++++ Given information

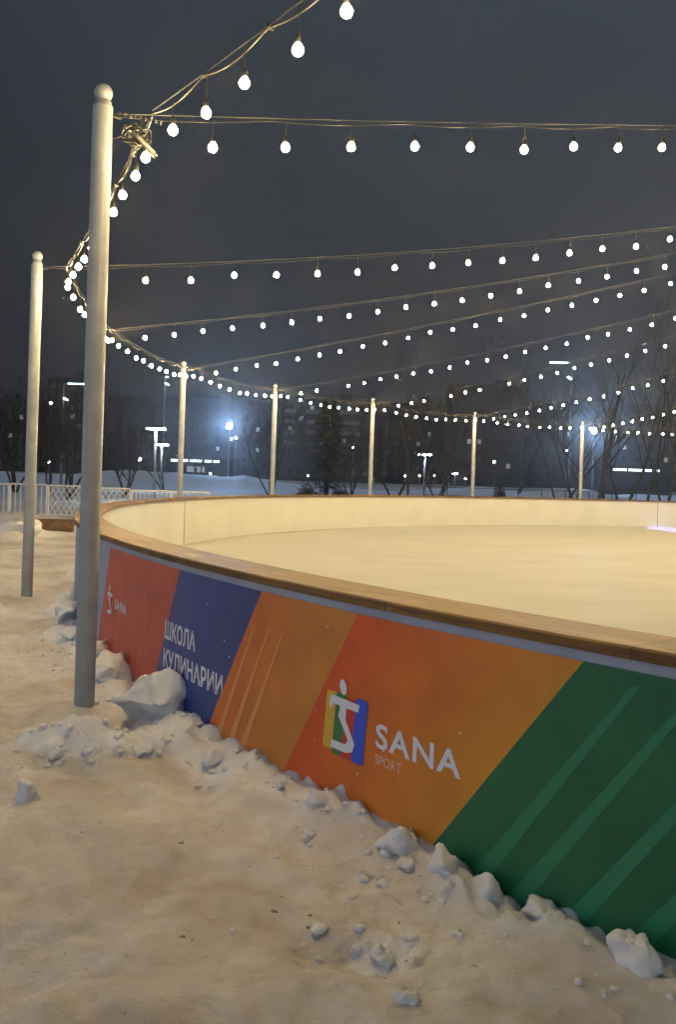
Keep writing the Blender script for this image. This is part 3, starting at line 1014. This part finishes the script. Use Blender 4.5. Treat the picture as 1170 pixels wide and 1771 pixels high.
# ------------------------------------------------------------------ left: crowd barriers, board
def barrier_section(p0, p1, diag, label):
    p0, p1 = Vector(p0), Vector(p1)
    root = empty('crowd_barrier', (p0.x, p0.y, gz(p0.x, p0.y)), label=label, cat='barrier', group='pale metal barriers behind the rink')
    o = Vector(root.location); v = Vector((p1.x - p0.x, p1.y - p0.y, 0)); ln = v.length; v.normalize()
    H = .98
    def q(d, z): return v * d + Vector((0, 0, z))
    mb = MB()
    mb.tube([q(0, -.1), q(0, H)], .028, 8); mb.tube([q(ln, -.1), q(ln, H)], .028, 8)
    mb.tube([q(0, H), q(ln, H)], .024, 8); mb.tube([q(0, .16), q(ln, .16)], .02, 8)
    mb.build('frame', M['fence'], root)
    mb = MB()
    if diag:
        n = 7
        for k in range(-n, n + 1):
            for sg in (1, -1):
                d0 = k / n * ln; d1 = d0 + sg * .62 * .82
                z0, z1 = .16, H
                if sg < 0: d0 += ln * .5; d1 += ln * .5
                a, b = d0, d1
                def clipd(a, b, z0, z1):
                    pts = []
                    for t in np.linspace(0, 1, 21):
                        d = a + (b - a) * t
                        if 0 <= d <= ln: pts.append(q(d, z0 + (z1 - z0) * t))
                    return pts
                pts = clipd(a, b, z0, z1)
                if len(pts) > 1: mb.tube([pts[0], pts[-1]], .011, 5)
    else:
        n = int(ln / .13)
        for k in range(1, n):
            mb.tube([q(k / n * ln, .16), q(k / n * ln, H)], .012, 6)
    mb.build('bars', M['fence'], root)


bl = [((-10.4, 25.6), (-9.2, 25.7), 0, 'pale barrier with upright bars at the left edge'),
      ((-9.16, 25.7), (-8.15, 25.75), 0, 'pale barrier with upright bars left of the far-left pole'),
      ((-8.1, 25.75), (-7.0, 25.8), 1, 'pale barrier filled with crossing diagonal bars, between the two left poles'),
      ((-6.95, 25.8), (-5.9, 26.1), 1, 'pale barrier with diagonal bars mostly behind the nearest pole'),
      ((-5.85, 26.1), (-4.9, 26.9), 0, 'pale barrier with upright bars right of the nearest pole'),
      ((-4.87, 26.93), (-3.9, 27.9), 0, 'pale barrier with upright bars peeking over the rink ledge')]
for a, b, d, l in bl: barrier_section(a, b, d, l)

mb = MB(); mb.box((0, 0, 0), (.95, .12, .30), .05); mb.box((.0, .17, .02), (.95, .2, .04), .05)
o = mb.build('wooden_board', M['old_wood']); o.location = (-6.75, 21.9, gz(-6.75, 21.9) + .13)
tag(o, 'brown wooden board lying in the snow behind the far-left pole', 'wooden board')
chunk(-5.75, 24.3, .8, .6, .95, 'snow-capped white block between the nearest pole and the barriers', 91)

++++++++

> **Directive**: Drop the images and repeat the data exactly.

> **Finished exercise**:
Keep writing the Blender script for this image. This is part 3, starting at line 1014. This part finishes the script. Use Blender 4.5. Treat the picture as 1170 pixels wide and 1771 pixels high.
# ------------------------------------------------------------------ left: crowd barriers, board
def barrier_section(p0, p1, diag, label):
    p0, p1 = Vector(p0), Vector(p1)
    root = empty('crowd_barrier', (p0.x, p0.y, gz(p0.x, p0.y)), label=label, cat='barrier', group='pale metal barriers behind the rink')
    o = Vector(root.location); v = Vector((p1.x - p0.x, p1.y - p0.y, 0)); ln = v.length; v.normalize()
    H = .98
    def q(d, z): return v * d + Vector((0, 0, z))
    mb = MB()
    mb.tube([q(0, -.1), q(0, H)], .028, 8); mb.tube([q(ln, -.1), q(ln, H)], .028, 8)
    mb.tube([q(0, H), q(ln, H)], .024, 8); mb.tube([q(0, .16), q(ln, .16)], .02, 8)
    mb.build('frame', M['fence'], root)
    mb = MB()
    if diag:
        n = 7
        for k in range(-n, n + 1):
            for sg in (1, -1):
                d0 = k / n * ln; d1 = d0 + sg * .62 * .82
                z0, z1 = .16, H
                if sg < 0: d0 += ln * .5; d1 += ln * .5
                a, b = d0, d1
                def clipd(a, b, z0, z1):
                    pts = []
                    for t in np.linspace(0, 1, 21):
                        d = a + (b - a) * t
                        if 0 <= d <= ln: pts.append(q(d, z0 + (z1 - z0) * t))
                    return pts
                pts = clipd(a, b, z0, z1)
                if len(pts) > 1: mb.tube([pts[0], pts[-1]], .011, 5)
    else:
        n = int(ln / .13)
        for k in range(1, n):
            mb.tube([q(k / n * ln, .16), q(k / n * ln, H)], .012, 6)
    mb.build('bars', M['fence'], root)


bl = [((-10.4, 25.6), (-9.2, 25.7), 0, 'pale barrier with upright bars at the left edge'),
      ((-9.16, 25.7), (-8.15, 25.75), 0, 'pale barrier with upright bars left of the far-left pole'),
      ((-8.1, 25.75), (-7.0, 25.8), 1, 'pale barrier filled with crossing diagonal bars, between the two left poles'),
      ((-6.95, 25.8), (-5.9, 26.1), 1, 'pale barrier with diagonal bars mostly behind the nearest pole'),
      ((-5.85, 26.1), (-4.9, 26.9), 0, 'pale barrier with upright bars right of the nearest pole'),
      ((-4.87, 26.93), (-3.9, 27.9), 0, 'pale barrier with upright bars peeking over the rink ledge')]
for a, b, d, l in bl: barrier_section(a, b, d, l)

mb = MB(); mb.box((0, 0, 0), (.95, .12, .30), .05); mb.box((.0, .17, .02), (.95, .2, .04), .05)
o = mb.build('wooden_board', M['old_wood']); o.location = (-6.75, 21.9, gz(-6.75, 21.9) + .13)
tag(o, 'brown wooden board lying in the snow behind the far-left pole', 'wooden board')
chunk(-5.75, 24.3, .8, .6, .95, 'snow-capped white block between the nearest pole and the barriers', 91)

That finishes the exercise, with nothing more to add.